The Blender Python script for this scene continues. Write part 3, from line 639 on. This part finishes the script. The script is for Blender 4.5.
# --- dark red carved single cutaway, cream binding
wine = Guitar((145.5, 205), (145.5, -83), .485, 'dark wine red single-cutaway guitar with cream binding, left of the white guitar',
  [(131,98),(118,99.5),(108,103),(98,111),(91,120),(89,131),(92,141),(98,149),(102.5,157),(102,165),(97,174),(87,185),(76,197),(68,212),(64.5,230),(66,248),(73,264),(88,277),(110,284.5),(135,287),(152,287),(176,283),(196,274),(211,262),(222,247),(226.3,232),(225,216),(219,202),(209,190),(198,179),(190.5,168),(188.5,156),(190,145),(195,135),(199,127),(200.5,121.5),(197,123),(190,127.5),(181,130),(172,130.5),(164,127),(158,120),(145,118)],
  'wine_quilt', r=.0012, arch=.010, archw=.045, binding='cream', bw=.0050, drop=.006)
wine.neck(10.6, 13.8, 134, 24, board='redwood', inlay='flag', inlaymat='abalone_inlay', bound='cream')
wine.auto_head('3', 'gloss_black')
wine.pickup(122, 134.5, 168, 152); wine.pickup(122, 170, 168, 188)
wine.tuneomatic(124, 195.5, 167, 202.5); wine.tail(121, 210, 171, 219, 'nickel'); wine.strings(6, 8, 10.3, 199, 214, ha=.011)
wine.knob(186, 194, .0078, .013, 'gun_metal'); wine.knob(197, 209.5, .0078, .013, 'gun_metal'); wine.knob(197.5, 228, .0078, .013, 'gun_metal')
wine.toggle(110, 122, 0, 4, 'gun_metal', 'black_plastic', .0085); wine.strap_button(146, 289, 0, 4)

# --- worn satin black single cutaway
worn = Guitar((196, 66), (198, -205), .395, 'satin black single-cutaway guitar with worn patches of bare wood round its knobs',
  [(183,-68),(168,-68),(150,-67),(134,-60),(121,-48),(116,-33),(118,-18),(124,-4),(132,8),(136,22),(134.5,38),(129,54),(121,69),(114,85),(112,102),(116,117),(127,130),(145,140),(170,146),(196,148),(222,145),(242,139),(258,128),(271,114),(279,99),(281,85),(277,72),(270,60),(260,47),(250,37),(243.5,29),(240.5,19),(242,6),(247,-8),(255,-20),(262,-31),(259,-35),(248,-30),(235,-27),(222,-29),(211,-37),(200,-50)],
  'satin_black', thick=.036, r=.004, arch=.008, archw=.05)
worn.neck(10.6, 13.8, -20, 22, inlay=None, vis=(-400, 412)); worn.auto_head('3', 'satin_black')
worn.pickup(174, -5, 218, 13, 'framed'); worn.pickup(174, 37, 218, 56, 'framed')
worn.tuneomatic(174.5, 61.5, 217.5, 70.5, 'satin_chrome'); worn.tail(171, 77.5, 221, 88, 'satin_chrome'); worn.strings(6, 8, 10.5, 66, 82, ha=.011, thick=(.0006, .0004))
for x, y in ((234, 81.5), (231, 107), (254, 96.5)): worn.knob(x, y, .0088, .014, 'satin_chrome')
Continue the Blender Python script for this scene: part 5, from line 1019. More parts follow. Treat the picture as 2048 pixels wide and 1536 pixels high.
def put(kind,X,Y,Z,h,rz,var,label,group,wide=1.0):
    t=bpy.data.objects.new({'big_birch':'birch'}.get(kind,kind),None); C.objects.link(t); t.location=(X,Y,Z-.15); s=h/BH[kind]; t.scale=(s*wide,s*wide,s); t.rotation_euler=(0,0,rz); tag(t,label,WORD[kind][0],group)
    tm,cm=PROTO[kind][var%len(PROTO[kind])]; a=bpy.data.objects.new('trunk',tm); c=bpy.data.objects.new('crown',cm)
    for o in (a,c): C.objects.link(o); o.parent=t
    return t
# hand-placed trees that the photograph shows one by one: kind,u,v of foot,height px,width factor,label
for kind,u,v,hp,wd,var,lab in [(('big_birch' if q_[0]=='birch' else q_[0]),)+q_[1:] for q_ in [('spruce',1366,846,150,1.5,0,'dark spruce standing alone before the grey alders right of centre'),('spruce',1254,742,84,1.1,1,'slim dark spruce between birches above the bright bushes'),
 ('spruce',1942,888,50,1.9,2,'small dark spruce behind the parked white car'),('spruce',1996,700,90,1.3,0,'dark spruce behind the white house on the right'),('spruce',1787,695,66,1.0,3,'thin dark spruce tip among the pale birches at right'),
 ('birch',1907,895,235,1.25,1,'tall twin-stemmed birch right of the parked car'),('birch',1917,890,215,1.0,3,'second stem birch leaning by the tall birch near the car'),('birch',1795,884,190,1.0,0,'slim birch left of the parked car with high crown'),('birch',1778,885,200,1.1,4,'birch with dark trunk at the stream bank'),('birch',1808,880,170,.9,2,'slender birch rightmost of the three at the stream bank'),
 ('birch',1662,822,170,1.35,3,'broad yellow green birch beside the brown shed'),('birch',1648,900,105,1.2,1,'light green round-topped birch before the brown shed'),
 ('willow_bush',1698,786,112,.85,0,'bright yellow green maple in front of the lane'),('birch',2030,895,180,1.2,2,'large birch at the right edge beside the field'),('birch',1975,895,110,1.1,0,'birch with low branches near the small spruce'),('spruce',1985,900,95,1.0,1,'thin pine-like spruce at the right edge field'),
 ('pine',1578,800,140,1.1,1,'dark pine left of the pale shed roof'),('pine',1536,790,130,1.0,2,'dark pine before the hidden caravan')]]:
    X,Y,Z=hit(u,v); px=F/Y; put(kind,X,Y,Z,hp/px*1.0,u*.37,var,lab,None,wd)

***

PROBLEM DETAILS. Write out the data exactly as it stands.

EXERCISE RESPONSE.
The Blender Python script for this scene continues. Write part 3, from line 639 on. This part finishes the script. The script is for Blender 4.5.
# --- dark red carved single cutaway, cream binding
wine = Guitar((145.5, 205), (145.5, -83), .485, 'dark wine red single-cutaway guitar with cream binding, left of the white guitar',
  [(131,98),(118,99.5),(108,103),(98,111),(91,120),(89,131),(92,141),(98,149),(102.5,157),(102,165),(97,174),(87,185),(76,197),(68,212),(64.5,230),(66,248),(73,264),(88,277),(110,284.5),(135,287),(152,287),(176,283),(196,274),(211,262),(222,247),(226.3,232),(225,216),(219,202),(209,190),(198,179),(190.5,168),(188.5,156),(190,145),(195,135),(199,127),(200.5,121.5),(197,123),(190,127.5),(181,130),(172,130.5),(164,127),(158,120),(145,118)],
  'wine_quilt', r=.0012, arch=.010, archw=.045, binding='cream', bw=.0050, drop=.006)
wine.neck(10.6, 13.8, 134, 24, board='redwood', inlay='flag', inlaymat='abalone_inlay', bound='cream')
wine.auto_head('3', 'gloss_black')
wine.pickup(122, 134.5, 168, 152); wine.pickup(122, 170, 168, 188)
wine.tuneomatic(124, 195.5, 167, 202.5); wine.tail(121, 210, 171, 219, 'nickel'); wine.strings(6, 8, 10.3, 199, 214, ha=.011)
wine.knob(186, 194, .0078, .013, 'gun_metal'); wine.knob(197, 209.5, .0078, .013, 'gun_metal'); wine.knob(197.5, 228, .0078, .013, 'gun_metal')
wine.toggle(110, 122, 0, 4, 'gun_metal', 'black_plastic', .0085); wine.strap_button(146, 289, 0, 4)

# --- worn satin black single cutaway
worn = Guitar((196, 66), (198, -205), .395, 'satin black single-cutaway guitar with worn patches of bare wood round its knobs',
  [(183,-68),(168,-68),(150,-67),(134,-60),(121,-48),(116,-33),(118,-18),(124,-4),(132,8),(136,22),(134.5,38),(129,54),(121,69),(114,85),(112,102),(116,117),(127,130),(145,140),(170,146),(196,148),(222,145),(242,139),(258,128),(271,114),(279,99),(281,85),(277,72),(270,60),(260,47),(250,37),(243.5,29),(240.5,19),(242,6),(247,-8),(255,-20),(262,-31),(259,-35),(248,-30),(235,-27),(222,-29),(211,-37),(200,-50)],
  'satin_black', thick=.036, r=.004, arch=.008, archw=.05)
worn.neck(10.6, 13.8, -20, 22, inlay=None, vis=(-400, 412)); worn.auto_head('3', 'satin_black')
worn.pickup(174, -5, 218, 13, 'framed'); worn.pickup(174, 37, 218, 56, 'framed')
worn.tuneomatic(174.5, 61.5, 217.5, 70.5, 'satin_chrome'); worn.tail(171, 77.5, 221, 88, 'satin_chrome'); worn.strings(6, 8, 10.5, 66, 82, ha=.011, thick=(.0006, .0004))
for x, y in ((234, 81.5), (231, 107), (254, 96.5)): worn.knob(x, y, .0088, .014, 'satin_chrome')
Continue the Blender Python script for this scene: part 5, from line 1019. More parts follow. Treat the picture as 2048 pixels wide and 1536 pixels high.
def put(kind,X,Y,Z,h,rz,var,label,group,wide=1.0):
    t=bpy.data.objects.new({'big_birch':'birch'}.get(kind,kind),None); C.objects.link(t); t.location=(X,Y,Z-.15); s=h/BH[kind]; t.scale=(s*wide,s*wide,s); t.rotation_euler=(0,0,rz); tag(t,label,WORD[kind][0],group)
    tm,cm=PROTO[kind][var%len(PROTO[kind])]; a=bpy.data.objects.new('trunk',tm); c=bpy.data.objects.new('crown',cm)
    for o in (a,c): C.objects.link(o); o.parent=t
    return t
# hand-placed trees that the photograph shows one by one: kind,u,v of foot,height px,width factor,label
for kind,u,v,hp,wd,var,lab in [(('big_birch' if q_[0]=='birch' else q_[0]),)+q_[1:] for q_ in [('spruce',1366,846,150,1.5,0,'dark spruce standing alone before the grey alders right of centre'),('spruce',1254,742,84,1.1,1,'slim dark spruce between birches above the bright bushes'),
 ('spruce',1942,888,50,1.9,2,'small dark spruce behind the parked white car'),('spruce',1996,700,90,1.3,0,'dark spruce behind the white house on the right'),('spruce',1787,695,66,1.0,3,'thin dark spruce tip among the pale birches at right'),
 ('birch',1907,895,235,1.25,1,'tall twin-stemmed birch right of the parked car'),('birch',1917,890,215,1.0,3,'second stem birch leaning by the tall birch near the car'),('birch',1795,884,190,1.0,0,'slim birch left of the parked car with high crown'),('birch',1778,885,200,1.1,4,'birch with dark trunk at the stream bank'),('birch',1808,880,170,.9,2,'slender birch rightmost of the three at the stream bank'),
 ('birch',1662,822,170,1.35,3,'broad yellow green birch beside the brown shed'),('birch',1648,900,105,1.2,1,'light green round-topped birch before the brown shed'),
 ('willow_bush',1698,786,112,.85,0,'bright yellow green maple in front of the lane'),('birch',2030,895,180,1.2,2,'large birch at the right edge beside the field'),('birch',1975,895,110,1.1,0,'birch with low branches near the small spruce'),('spruce',1985,900,95,1.0,1,'thin pine-like spruce at the right edge field'),
 ('pine',1578,800,140,1.1,1,'dark pine left of the pale shed roof'),('pine',1536,790,130,1.0,2,'dark pine before the hidden caravan')]]:
    X,Y,Z=hit(u,v); px=F/Y; put(kind,X,Y,Z,hp/px*1.0,u*.37,var,lab,None,wd)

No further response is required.